Un Monde Réel qui s’avère ici uchronique, avec comme point de divergence la météorite tombée en 1795 non loin du village anglais de Wold Newton : ici, la voilà chargée de « cavorite », cette matière mise au point par Cavor dans Les Premiers Hommes dans la lune d’H. G. Wells. Notons que cette météorite avait déjà inspiré Philip José Farmer, ce dernier imaginant que, radioactif, l’aérolithe provoque des mutations génétiques chez les personnes à proximité : les ancêtres de Sherlock Holmes, Tarzan, Doc Savage ou Fu Manchu (cf. Tarzan vous salue bien ou Doc Savage: His Apocalyptical Life). Bref, le « Demi-Monde » s’inscrit dans cette lignée. Pour une réussite moindre… De fait, cette imposante tétralogie (plus de deux mille pages) ressemble à une blague un peu trop longue.

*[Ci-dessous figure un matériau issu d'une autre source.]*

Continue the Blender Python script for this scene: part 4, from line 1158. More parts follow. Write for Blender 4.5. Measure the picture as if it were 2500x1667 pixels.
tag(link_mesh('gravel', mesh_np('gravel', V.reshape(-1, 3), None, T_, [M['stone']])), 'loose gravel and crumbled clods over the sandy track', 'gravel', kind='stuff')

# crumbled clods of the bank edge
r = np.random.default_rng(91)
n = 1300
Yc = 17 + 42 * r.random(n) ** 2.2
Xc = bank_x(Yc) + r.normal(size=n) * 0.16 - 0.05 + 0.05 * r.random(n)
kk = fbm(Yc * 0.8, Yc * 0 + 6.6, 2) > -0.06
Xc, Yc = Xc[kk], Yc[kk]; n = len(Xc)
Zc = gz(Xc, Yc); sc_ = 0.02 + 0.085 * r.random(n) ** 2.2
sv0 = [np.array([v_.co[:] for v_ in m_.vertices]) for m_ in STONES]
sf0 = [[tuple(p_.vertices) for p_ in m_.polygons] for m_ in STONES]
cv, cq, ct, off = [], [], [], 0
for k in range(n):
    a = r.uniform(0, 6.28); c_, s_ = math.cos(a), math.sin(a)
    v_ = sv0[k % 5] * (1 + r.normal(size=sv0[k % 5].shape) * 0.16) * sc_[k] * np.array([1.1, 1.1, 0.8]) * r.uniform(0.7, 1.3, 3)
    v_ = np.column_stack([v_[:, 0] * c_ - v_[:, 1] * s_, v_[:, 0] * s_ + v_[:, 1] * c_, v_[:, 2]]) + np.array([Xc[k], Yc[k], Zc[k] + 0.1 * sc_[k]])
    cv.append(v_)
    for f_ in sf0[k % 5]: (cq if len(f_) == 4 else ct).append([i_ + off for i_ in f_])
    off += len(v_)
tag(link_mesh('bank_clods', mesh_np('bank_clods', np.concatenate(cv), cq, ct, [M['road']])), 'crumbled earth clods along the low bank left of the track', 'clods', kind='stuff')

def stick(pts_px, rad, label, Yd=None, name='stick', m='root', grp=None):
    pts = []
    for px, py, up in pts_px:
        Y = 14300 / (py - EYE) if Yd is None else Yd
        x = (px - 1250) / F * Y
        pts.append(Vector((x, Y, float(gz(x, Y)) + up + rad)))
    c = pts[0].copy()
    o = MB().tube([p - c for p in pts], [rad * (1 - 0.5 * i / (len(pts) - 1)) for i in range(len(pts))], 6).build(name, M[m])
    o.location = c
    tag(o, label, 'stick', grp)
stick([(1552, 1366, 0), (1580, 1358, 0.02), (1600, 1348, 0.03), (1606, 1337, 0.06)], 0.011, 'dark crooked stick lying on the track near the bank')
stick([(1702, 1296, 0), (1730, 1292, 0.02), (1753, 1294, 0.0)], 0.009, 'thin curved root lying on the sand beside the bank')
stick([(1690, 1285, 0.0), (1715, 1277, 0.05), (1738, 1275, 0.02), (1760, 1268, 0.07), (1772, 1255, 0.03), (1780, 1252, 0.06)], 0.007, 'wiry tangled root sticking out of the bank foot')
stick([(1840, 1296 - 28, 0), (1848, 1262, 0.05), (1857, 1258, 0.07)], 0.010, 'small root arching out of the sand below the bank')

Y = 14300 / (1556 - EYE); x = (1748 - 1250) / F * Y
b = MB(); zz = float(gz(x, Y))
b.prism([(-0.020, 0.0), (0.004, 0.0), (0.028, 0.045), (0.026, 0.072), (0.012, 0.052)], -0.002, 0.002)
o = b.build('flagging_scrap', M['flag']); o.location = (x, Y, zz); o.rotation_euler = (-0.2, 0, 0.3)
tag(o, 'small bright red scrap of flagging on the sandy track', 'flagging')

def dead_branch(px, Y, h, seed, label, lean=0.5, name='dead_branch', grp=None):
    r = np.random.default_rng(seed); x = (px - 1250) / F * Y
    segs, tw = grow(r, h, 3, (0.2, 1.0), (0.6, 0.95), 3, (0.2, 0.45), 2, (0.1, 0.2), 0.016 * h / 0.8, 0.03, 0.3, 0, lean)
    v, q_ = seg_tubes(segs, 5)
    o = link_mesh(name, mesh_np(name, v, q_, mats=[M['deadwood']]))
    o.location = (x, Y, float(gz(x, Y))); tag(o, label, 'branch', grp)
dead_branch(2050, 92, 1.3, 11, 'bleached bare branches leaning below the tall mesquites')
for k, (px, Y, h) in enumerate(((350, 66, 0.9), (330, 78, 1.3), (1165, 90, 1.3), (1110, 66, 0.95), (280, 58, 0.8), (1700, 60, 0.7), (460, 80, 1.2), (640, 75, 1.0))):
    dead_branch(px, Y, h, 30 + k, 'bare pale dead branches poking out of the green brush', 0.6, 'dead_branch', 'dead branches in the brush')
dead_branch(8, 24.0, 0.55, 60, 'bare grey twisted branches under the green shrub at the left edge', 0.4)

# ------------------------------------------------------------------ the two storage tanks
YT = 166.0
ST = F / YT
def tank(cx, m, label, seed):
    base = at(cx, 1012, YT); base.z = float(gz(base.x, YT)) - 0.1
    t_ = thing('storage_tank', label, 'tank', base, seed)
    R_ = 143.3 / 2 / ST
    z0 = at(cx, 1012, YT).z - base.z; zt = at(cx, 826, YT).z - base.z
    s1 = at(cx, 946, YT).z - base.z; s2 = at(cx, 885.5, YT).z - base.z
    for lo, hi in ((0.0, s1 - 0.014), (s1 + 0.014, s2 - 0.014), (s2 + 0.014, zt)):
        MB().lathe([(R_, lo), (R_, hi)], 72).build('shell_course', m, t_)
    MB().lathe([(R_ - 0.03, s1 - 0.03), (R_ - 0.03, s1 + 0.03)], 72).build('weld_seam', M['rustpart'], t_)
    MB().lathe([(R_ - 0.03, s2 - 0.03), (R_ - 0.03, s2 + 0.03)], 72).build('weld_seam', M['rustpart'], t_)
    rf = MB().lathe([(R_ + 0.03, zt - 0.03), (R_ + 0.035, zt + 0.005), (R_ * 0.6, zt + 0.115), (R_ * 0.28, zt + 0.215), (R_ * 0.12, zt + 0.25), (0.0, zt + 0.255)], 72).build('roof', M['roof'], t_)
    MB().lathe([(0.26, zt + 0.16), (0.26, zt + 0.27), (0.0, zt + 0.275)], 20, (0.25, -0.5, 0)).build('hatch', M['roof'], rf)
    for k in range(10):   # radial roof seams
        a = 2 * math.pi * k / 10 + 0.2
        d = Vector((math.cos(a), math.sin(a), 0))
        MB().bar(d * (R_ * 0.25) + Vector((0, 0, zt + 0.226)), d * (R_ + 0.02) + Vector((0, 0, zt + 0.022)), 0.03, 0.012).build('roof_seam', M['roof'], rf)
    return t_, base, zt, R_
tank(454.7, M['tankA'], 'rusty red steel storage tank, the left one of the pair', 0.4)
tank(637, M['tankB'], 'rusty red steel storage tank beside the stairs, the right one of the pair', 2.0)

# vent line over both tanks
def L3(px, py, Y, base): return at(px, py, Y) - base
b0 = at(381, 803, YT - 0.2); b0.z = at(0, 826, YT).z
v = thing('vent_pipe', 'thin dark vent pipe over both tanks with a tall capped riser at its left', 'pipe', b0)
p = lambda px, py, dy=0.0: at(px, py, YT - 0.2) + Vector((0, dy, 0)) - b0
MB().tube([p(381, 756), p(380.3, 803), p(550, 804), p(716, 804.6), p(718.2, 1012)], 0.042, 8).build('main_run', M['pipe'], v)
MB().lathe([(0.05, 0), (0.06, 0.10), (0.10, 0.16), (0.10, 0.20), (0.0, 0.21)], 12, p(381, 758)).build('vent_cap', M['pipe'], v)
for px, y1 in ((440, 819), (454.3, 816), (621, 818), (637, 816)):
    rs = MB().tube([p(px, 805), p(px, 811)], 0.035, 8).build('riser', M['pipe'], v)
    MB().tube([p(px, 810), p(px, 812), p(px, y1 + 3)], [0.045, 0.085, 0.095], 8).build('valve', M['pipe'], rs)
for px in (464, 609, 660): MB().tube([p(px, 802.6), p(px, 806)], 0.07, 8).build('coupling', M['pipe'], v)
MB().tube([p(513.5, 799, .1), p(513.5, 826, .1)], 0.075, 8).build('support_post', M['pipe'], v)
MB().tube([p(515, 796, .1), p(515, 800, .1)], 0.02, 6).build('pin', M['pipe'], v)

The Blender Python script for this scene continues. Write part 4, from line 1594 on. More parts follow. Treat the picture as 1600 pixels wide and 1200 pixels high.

Le « Demi-Monde » est bardé de bonnes intentions : la guerre c’est mal, tout comme le nationalisme, le fanatisme, le racisme et l’antisémitisme. Vive le pacifisme ; l’amour (quoique de préférence hétérosexuel) triomphera de tout. Mais les bonnes intentions ne font pas tout. D’autant que la tétralogie n’est pas dénuée de quelques défauts structurels. La volonté forcenée de suivre les quatre saisons du calendrier, dans le monde virtuel comme dans le monde réel, cause des problèmes de rythme, avec une action avançant par à-coups qui laisse des pans du Demi-Monde dans l’ombre. Faire de cette simulation informatique le véritable personnage de la série a pour conséquence de générer un casting, certes de luxe, mais quelque peu sous-exploité. Dur de s’attacher aux personnages, quand les principaux protagonistes deviennent secondaires et que les secondaires finiront mal… L’intrigue tient la route, tous les mystères trouveront leur justification, mais le final déçoit.

Enfin, conseillons la lecture en VO aux fans les plus hardcore : la série regorge de jeux de mots, dont bon nombre sont perdus à la traduction (Florence Dolisi n’a pas eu la tâche aisée, certaines trouvailles s’avérant tout simplement intraduisibles), absence qu’on perçoit dans plusieurs néologismes.

En somme, ambitieux mais trop long, le « Demi-Monde » se révèle une demi-réussite.